08 September 2006

FISHING WITH JOHN TAUGHT ME THAT TOM WAITS IS A GIANT,WHINING PUSSY.........





First of all, lemme say this................. GOD BLESS NETFLIX!!...........an endless stream of fine film entertainment direct to my door via the US Postal Service for a pittance......i will never go out of my home to rent a movie again........there are currently 250 movies on my Q..........

On to the point of this particular entry...........TOM WAITS is a big,giant,whining,quivering,and worst of all, undignified PUSSY..........seriously.........his manhood card needs to be revoked.........he should be restricted to wearing skirts for the rest of his days on earth......and this is coming from someone who has admired his music for many years........and movies too.....don't forget the movies.......

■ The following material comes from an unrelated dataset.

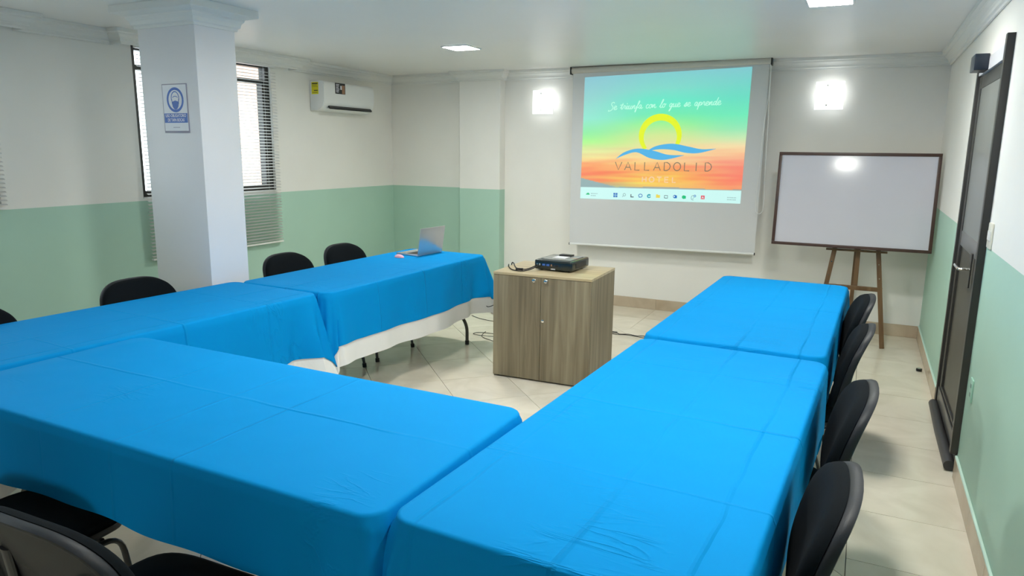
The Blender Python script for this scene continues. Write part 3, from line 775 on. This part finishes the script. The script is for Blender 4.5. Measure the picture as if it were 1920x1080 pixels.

Why am i calling TOM WAITS a pussy,you ask.......i'd be more than happy to expound dear imagined reader........i watched and enjoyed the DVD FISHING WITH JOHN......this silly documentary features musician JOHN LURIE fishing with various interesting people in exotic locales......JIM JARMUSCH in MANTOUCK........MATT DILLON in COSTA RICA,etc......accompanied by chaotic music,misplaced sound snippets and retarded commentary by the narrator..........."GUNSMOKE was my favorite program"........"the president is thinking of making the horse the official animal of COSTA RICA"........it was supremely entertaining.....and revealed little quirks in each guest fisherman...........

The episode with TOM WAITS caught my attention..........TOM would not bait his own hook........or take his fish off the hook when he landed them.......he got seasick on a stationary tugboat they were using as fishing platform.......he whined when he had to walk back to camp about how horrible everything was........and he was in JAMAICA at the time for fuck's sake......it's fucking official........if TOM WAITS was stranded on an island with no help in sight, he would starve to death.......he would stare deep into the eyes of the coconut that might possibly save his life(he would've befriended said coconut by this point........ya know, like WILSON from CASTAWAY) and cry about how hungry he was and how no one liked him because he was a drunk and borrowed way too much from LEONARD COHEN to feel comfortable making a living based on his "creative license".....he couldn't catch the flu if he were duct-taped to giant ball of flu germs....he couldn't catch his breath......in short, this little bitch couldn't catch a fish if the prolongation of his time on earf(that's right, i misspelled that shit on purpose) depended on it......and he would bitch and moan to the palm trees the whole time, the whiney bitch........

and that's all i got to say bout that...........

Rock it like you're trying to commit murder.......

Stak

3 comments:

Reel Fanatic said...

You're right about that episode . what a damn wuss! .. I just love the overall DVD, though, especially the segment with Jarmusch

Quindigo said...

I had no idea Tom Waits was in movies - apparently I didn't miss much, huh?

Nonrelated, but I bought stock in Netflix two weeks ago...tell more people how great it is to get movies without ever leaving the house!) :)

Anonymous said...

I located your blog by Googling the phrase "Fishing with John Tom Waits is a Pussy". I just wanted to see if anybody else realized what a puss this man is. It was especially funny because he was acting so "gung-ho" in the beginning. I believe he said something to the effect of "I could live out here". Then he starts singing some sort of ol'timey sounding fishing song to show what an authentic, grizzled fisherman he is. Then his whole facade comes crumbling down the moment he actually has to fish, or walk somewhere, or ride in a boat. Tom Waits likes to pretend like he's some sort of working class tough guy, but he's clearly a fake.